What you need to do: Extract every line that includes the string "parts".

Data:
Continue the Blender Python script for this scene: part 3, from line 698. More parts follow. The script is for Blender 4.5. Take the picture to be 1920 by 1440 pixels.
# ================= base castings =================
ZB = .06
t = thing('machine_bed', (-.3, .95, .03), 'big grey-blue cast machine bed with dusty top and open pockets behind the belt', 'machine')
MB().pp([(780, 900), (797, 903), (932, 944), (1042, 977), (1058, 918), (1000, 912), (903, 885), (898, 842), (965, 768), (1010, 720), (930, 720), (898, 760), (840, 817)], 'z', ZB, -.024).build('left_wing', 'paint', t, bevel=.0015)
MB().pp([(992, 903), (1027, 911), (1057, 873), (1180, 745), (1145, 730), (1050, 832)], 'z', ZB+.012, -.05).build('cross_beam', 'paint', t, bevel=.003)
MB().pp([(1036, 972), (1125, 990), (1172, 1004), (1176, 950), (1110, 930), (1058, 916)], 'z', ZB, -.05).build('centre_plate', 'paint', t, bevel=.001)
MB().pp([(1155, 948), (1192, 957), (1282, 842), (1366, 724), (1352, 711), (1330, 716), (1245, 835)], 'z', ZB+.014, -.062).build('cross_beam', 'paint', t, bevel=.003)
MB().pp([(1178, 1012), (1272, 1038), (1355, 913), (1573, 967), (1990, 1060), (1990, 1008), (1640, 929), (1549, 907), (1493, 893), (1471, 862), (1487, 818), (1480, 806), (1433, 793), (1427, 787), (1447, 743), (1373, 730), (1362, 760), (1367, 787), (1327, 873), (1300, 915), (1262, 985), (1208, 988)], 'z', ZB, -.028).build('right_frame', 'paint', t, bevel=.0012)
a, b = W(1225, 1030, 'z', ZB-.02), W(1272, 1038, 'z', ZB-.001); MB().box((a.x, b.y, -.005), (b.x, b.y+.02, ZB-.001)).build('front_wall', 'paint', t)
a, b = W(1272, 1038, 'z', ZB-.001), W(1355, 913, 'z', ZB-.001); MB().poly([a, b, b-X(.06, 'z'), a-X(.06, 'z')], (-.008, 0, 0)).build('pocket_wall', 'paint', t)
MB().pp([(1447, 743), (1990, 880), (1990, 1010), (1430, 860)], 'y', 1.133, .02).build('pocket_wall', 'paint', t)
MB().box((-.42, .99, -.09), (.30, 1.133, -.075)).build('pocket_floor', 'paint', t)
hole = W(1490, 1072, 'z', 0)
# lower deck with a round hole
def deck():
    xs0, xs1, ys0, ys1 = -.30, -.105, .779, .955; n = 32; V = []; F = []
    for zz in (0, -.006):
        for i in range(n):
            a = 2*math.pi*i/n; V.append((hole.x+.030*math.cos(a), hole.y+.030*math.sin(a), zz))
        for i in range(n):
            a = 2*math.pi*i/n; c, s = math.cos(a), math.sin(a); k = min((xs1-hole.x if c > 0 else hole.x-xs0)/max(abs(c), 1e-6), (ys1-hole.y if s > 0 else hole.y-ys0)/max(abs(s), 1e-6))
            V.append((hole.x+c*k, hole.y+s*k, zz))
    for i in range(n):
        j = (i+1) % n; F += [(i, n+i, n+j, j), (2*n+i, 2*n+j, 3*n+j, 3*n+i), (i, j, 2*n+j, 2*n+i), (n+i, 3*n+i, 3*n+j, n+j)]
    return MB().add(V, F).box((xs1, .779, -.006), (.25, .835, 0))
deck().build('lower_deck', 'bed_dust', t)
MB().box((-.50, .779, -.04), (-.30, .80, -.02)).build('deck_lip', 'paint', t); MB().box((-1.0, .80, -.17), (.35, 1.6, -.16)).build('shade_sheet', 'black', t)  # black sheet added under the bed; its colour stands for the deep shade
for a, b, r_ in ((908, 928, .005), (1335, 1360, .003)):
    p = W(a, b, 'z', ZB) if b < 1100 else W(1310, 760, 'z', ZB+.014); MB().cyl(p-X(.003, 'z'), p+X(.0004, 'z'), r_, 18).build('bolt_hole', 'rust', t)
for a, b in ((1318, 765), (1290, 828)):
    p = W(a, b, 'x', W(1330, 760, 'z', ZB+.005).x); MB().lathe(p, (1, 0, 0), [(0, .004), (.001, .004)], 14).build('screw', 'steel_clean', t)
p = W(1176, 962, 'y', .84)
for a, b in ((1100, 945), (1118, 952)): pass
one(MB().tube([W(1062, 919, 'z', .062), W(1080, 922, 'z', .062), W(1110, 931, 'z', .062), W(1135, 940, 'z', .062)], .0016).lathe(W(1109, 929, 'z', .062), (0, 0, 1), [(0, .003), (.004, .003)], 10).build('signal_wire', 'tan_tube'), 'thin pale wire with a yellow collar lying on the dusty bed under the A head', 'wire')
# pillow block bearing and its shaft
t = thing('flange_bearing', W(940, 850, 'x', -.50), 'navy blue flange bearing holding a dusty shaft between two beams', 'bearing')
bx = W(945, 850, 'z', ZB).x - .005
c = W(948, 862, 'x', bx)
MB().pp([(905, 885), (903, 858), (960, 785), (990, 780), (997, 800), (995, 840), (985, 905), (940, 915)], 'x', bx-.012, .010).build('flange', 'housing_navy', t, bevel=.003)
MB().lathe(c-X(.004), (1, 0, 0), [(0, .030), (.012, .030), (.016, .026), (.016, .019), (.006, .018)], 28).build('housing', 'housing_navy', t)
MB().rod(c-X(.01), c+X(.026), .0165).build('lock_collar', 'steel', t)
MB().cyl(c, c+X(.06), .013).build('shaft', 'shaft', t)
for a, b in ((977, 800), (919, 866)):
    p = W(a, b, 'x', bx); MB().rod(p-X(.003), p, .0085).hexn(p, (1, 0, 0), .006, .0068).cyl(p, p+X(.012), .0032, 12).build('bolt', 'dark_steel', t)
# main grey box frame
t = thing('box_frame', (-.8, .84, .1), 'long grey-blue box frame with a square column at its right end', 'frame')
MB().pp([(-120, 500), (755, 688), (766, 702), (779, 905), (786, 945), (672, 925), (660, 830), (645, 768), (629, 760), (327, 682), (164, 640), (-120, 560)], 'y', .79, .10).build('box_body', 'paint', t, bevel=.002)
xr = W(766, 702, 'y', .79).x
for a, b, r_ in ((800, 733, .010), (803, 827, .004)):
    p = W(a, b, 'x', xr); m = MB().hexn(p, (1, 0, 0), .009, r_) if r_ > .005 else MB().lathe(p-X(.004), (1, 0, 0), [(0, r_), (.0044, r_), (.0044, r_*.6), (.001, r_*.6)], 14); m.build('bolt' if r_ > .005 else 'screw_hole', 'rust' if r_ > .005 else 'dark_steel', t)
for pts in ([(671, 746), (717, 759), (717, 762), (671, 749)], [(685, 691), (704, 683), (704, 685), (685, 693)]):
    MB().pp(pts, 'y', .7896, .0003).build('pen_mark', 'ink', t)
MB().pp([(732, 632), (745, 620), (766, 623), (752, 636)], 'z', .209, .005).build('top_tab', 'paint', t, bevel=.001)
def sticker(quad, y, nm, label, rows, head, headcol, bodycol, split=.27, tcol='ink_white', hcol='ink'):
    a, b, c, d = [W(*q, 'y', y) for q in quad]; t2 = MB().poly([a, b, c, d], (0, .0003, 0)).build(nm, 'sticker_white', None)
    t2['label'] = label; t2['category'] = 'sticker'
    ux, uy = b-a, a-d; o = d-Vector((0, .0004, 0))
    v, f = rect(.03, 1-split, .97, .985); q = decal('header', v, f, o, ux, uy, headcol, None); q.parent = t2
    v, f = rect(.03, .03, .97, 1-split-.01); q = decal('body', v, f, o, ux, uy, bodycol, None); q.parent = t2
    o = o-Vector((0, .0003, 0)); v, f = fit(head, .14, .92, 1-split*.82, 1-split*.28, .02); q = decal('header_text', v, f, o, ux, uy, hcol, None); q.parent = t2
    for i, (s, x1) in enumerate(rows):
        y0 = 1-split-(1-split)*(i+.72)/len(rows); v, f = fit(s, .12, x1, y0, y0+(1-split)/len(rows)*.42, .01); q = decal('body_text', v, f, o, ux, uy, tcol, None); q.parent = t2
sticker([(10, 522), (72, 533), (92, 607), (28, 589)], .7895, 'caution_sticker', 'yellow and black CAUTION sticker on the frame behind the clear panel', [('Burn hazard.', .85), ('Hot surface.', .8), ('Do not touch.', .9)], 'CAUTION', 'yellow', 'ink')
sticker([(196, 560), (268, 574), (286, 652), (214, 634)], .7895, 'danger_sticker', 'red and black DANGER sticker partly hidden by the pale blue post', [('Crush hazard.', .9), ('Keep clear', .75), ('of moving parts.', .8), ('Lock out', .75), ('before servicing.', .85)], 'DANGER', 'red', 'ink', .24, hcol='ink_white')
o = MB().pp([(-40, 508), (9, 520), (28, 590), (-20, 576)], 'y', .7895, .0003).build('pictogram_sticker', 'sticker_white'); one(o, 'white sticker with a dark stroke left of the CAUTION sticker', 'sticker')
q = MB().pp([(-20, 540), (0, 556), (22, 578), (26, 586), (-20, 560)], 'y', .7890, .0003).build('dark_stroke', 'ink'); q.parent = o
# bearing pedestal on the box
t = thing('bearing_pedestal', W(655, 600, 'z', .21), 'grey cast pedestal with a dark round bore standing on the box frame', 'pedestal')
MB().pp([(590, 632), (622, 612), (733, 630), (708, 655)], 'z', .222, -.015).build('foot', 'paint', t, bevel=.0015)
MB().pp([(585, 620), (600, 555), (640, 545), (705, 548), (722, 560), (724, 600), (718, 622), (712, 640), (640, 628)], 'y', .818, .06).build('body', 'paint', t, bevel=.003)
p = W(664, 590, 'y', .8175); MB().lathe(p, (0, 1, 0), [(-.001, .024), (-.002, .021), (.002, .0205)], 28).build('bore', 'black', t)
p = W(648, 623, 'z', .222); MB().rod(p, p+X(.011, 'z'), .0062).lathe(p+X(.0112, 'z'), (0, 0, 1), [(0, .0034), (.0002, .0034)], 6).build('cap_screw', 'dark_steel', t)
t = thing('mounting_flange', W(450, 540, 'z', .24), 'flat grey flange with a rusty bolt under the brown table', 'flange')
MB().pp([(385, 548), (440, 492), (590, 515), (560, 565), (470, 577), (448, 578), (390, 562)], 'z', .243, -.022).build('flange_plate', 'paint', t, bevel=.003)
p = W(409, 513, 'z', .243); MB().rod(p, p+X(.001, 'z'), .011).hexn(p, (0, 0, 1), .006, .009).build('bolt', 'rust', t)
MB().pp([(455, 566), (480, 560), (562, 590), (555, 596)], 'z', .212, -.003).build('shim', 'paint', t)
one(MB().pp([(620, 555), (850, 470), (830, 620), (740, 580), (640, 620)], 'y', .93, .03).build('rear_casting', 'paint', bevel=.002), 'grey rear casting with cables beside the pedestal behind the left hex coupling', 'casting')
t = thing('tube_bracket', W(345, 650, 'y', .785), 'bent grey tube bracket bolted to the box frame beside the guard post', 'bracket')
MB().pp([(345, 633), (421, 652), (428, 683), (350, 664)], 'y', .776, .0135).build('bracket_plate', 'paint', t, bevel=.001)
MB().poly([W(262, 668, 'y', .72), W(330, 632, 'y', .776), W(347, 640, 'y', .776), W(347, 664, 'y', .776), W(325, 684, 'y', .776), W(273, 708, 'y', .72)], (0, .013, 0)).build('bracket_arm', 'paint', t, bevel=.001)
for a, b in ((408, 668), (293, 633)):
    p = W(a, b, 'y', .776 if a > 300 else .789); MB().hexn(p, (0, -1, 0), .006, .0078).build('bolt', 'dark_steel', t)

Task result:
Continue the Blender Python script for this scene: part 3, from line 698. More parts follow. The script is for Blender 4.5. Take the picture to be 1920 by 1440 pixels.
sticker([(196, 560), (268, 574), (286, 652), (214, 634)], .7895, 'danger_sticker', 'red and black DANGER sticker partly hidden by the pale blue post', [('Crush hazard.', .9), ('Keep clear', .75), ('of moving parts.', .8), ('Lock out', .75), ('before servicing.', .85)], 'DANGER', 'red', 'ink', .24, hcol='ink_white')